Agronejo
Como a música sertaneja tomou a frente da propaganda do agronegócio
Publicado em 06/2022
Não é nenhum segredo ou novidade que a indústria da música sertaneja tem um forte vínculo com o agronegócio. Em outubro de 2020, Gusttavo Lima recebeu um cachê de R$ 1,5 milhão para cantar na live Embaixador no Agronegócio, transmitida de uma enorme fazenda de soja no Mato Grosso. Ainda em 2018, Paulo Cesarino, dono do estúdio Up Music (que possui mais de 20 anos de atividade e já gravou artistas como Michel Teló e o próprio Gusttavo), deu o papo sobre essas relações entre o agro e os sertanejos: "A alta do PIB agropecuário está ligada ao crescimento da música sertaneja no Brasil. Como o sertanejo vive de vender músicas nas feiras agropecuárias, foi privilegiado", disse em entrevista à Folha de S. Paulo.

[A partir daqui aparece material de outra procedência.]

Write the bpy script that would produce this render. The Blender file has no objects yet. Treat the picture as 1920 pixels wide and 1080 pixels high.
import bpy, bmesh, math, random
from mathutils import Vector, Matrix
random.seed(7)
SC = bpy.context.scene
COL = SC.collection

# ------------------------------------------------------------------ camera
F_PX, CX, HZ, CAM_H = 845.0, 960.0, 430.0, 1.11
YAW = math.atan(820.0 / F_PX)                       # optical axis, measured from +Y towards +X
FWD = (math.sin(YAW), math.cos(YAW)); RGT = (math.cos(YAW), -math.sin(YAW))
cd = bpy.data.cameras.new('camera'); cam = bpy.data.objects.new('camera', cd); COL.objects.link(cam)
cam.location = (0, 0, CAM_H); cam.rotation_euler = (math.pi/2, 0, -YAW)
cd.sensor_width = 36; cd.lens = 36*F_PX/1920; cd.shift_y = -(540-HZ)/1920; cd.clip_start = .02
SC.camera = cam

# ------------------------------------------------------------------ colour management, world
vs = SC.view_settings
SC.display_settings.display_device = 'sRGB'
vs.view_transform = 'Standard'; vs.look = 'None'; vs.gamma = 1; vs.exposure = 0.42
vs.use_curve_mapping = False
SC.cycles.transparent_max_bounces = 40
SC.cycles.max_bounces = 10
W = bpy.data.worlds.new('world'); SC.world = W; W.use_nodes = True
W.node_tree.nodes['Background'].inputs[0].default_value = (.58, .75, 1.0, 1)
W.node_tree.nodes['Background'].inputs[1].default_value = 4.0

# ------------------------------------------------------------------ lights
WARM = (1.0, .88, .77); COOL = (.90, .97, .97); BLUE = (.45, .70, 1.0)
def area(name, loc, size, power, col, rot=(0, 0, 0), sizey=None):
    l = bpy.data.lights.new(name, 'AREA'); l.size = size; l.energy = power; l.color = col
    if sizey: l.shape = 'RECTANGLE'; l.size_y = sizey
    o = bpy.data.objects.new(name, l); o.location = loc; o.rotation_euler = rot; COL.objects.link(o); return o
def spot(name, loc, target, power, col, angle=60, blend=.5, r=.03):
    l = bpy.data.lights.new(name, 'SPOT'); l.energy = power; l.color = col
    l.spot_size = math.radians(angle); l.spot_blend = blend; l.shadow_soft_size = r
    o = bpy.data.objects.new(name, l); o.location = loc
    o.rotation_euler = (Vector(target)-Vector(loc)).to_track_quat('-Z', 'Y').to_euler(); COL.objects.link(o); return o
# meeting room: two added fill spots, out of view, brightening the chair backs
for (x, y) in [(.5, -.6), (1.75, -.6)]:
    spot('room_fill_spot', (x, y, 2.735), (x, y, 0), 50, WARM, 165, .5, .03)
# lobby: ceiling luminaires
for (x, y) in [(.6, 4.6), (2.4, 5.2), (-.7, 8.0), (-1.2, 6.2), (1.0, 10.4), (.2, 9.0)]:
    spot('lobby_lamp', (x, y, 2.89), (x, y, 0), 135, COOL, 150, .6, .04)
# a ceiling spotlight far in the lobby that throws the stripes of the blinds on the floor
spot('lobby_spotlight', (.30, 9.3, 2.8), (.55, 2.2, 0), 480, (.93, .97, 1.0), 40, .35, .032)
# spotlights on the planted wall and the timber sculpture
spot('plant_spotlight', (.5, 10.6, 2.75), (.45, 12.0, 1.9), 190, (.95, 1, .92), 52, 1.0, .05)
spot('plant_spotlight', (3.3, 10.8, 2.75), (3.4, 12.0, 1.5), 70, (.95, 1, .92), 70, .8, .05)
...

Mas recentemente essa ligação vem ultrapassando o financiamento nos bastidores e chegando nas músicas em si, com menções diretas à pecuária, à plantação de soja e ao enriquecimento dos grandes fazendeiros em suas letras. Chamada de "agronejo" por alguns fãs, essa nova vertente constrói uma identidade agroboy (e sua autoafirmação orgulhosa) e ao mesmo tempo opera como máquina de propaganda da indústria agropecuária, muitas vezes apropriando-se de discursos e narrativas de gêneros musicais marginalizados, como o funk.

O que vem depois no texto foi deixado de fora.